You know things are bad when Arne Slot loses his composure. The man who has kept his cool through every crisis this season finally cracked in the Old Trafford press room, and it wasn't a pretty sight.

Slot's lengthy rant about referees going against Liverpool all season long might have felt cathartic in the moment, but it sounded like a manager running out of answers. When you're reeling off a list of grievances stretching back months, you're no longer talking about football decisions. You're talking about desperation.

"I don't think it's a surprise to anyone this season that if there's a VAR intervention or if there's something that could be left or could be right then the decision goes against us," Slot said, before launching into examples spanning the entire campaign. From the penalty shout involving Mac Allister against Paris Saint-Germain to the referee stopping play for a United player whilst ignoring Liverpool's injured keeper against Crystal Palace.

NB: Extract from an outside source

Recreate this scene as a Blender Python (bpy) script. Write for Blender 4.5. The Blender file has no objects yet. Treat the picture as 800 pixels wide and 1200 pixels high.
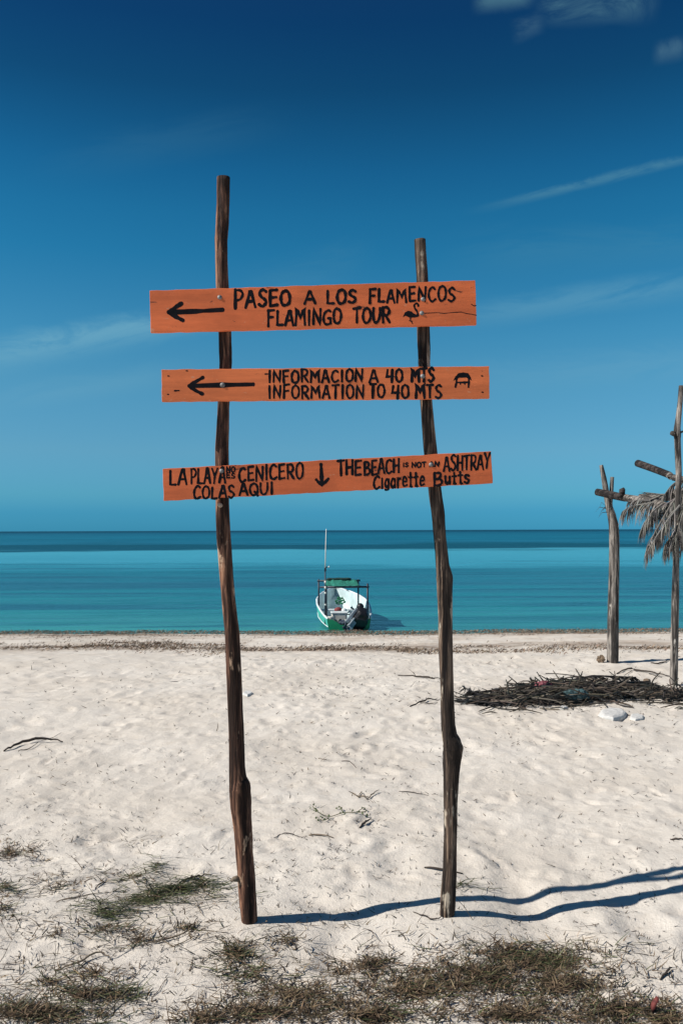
import bpy, math, random
import numpy as np
from mathutils import Vector, Matrix, Euler

R = math.radians
random.seed(7)
rng = np.random.default_rng(11)
scene = bpy.context.scene
col = scene.collection

# ------------------------------------------------------------------ camera
CAM_H, FPX, PITCH, ROLL = 1.6, 1000.0, math.atan(21.3 / 1000), -0.0035
cam_data = bpy.data.cameras.new('camera')
cam = bpy.data.objects.new('camera', cam_data)
col.objects.link(cam)
scene.camera = cam
cam_data.sensor_fit = 'VERTICAL'
cam_data.sensor_height = 36.0
cam_data.lens = 36.0 * FPX / 1200.0
cam_data.clip_start = 0.05
cam_data.clip_end = 60000
CAM_M = Matrix.Rotation(math.pi / 2 + PITCH, 3, 'X') @ Matrix.Rotation(ROLL, 3, 'Z')
cam.location = (0, 0, CAM_H)
cam.rotation_euler = CAM_M.to_euler()

# ------------------------------------------------------------------ exposure
vs = scene.view_settings
vs.view_transform = 'Standard'
vs.look = 'None'
vs.exposure = 0.25
vs.gamma = 1.0
vs.use_curve_mapping = False

# ------------------------------------------------------------------ sun + sky
SUN_EL = R(42)
TRAVEL = Vector((0.970, 0.240, 0)).normalized()
TOSUN = Vector((-TRAVEL.x * math.cos(SUN_EL), -TRAVEL.y * math.cos(SUN_EL), math.sin(SUN_EL)))
sd = bpy.data.lights.new('sun', 'SUN')
sd.energy = 5.0
sd.angle = R(0.55)
sd.color = (1.0, 0.95, 0.87)
sun = bpy.data.objects.new('sun', sd)
col.objects.link(sun)
sun.location = (-20, -5, 30)
sun.rotation_euler = TOSUN.to_track_quat('Z', 'Y').to_euler()


def pix_dir(px, py):
    """unit direction from the camera for a pixel of the 800x1200 photograph"""
    return (CAM_M @ Vector(((px - 400) / FPX, (600 - py) / FPX, -1.0))).normalized()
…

The problem isn't that Slot is wrong about some of these incidents. The Mac Allister head wound in October and the Woodman injury were genuine grievances. But when you're the manager of Liverpool Football Club and you're publicly cataloguing every decision that's gone against you, it suggests something deeper is broken.

Eighteen defeats across all competitions tells its own story. Include the Community Shield penalty loss and you're looking at 19 defeats, matching Liverpool's worst tally this century. Only three seasons since 1962 have produced more losses, with the most recent being Benitez's final campaign in 2009-10.

That comparison should worry FSG more than any referee rant. Benitez at least had the excuse of Hicks and Gillett driving the club towards administration. Slot has no such mitigation at a thriving institution that just posted revenues above £700m.

Eleven league defeats represents Liverpool's worst domestic campaign in over a decade. The last time the Reds lost this many league matches, Brendan Rodgers was heading for the exit door. By mid-October of the following season, Klopp had replaced him.

Slot still has credit in the bank that neither Benitez nor Rodgers possessed in their final months. The Premier League title is recent enough to matter, and the underlying quality in this squad remains obvious. But credit runs out quickly when patterns become entrenched.

The most damning pattern isn't about referees or VAR decisions. It's about Liverpool's chronic inability to start matches properly. Twenty-one times this season they've conceded the first goal. Twenty-one times they've needed to chase the game rather than control it from the outset.

At Old Trafford, that familiar sluggishness cost them again. Whatever Slot tells his players before kick-off clearly isn't working, and at this stage it's hard to know what's worse: that his message is wrong or that nobody's listening.

Virgil van Dijk tried to project confidence after the defeat, insisting the quality remains in the team. "We have the quality to hurt any opponent," the captain said. "But sometimes it goes also with a combination of the mindset."

That mindset reference cuts to the heart of Liverpool's problems. Technical ability was never the issue with this squad. Mental fragility, however, has defined their season. They've become a team that reacts to events rather than dictating them.

Slot's explosion in the press room might have been human and understandable, but it won't solve anything. Managers who publicly blame external factors are usually managers who've lost control of the internal ones. FSG will be watching closely as this season limps towards its conclusion.

With three matches left and a summer of decisions looming, Slot needs to find answers beyond the referee's whistle.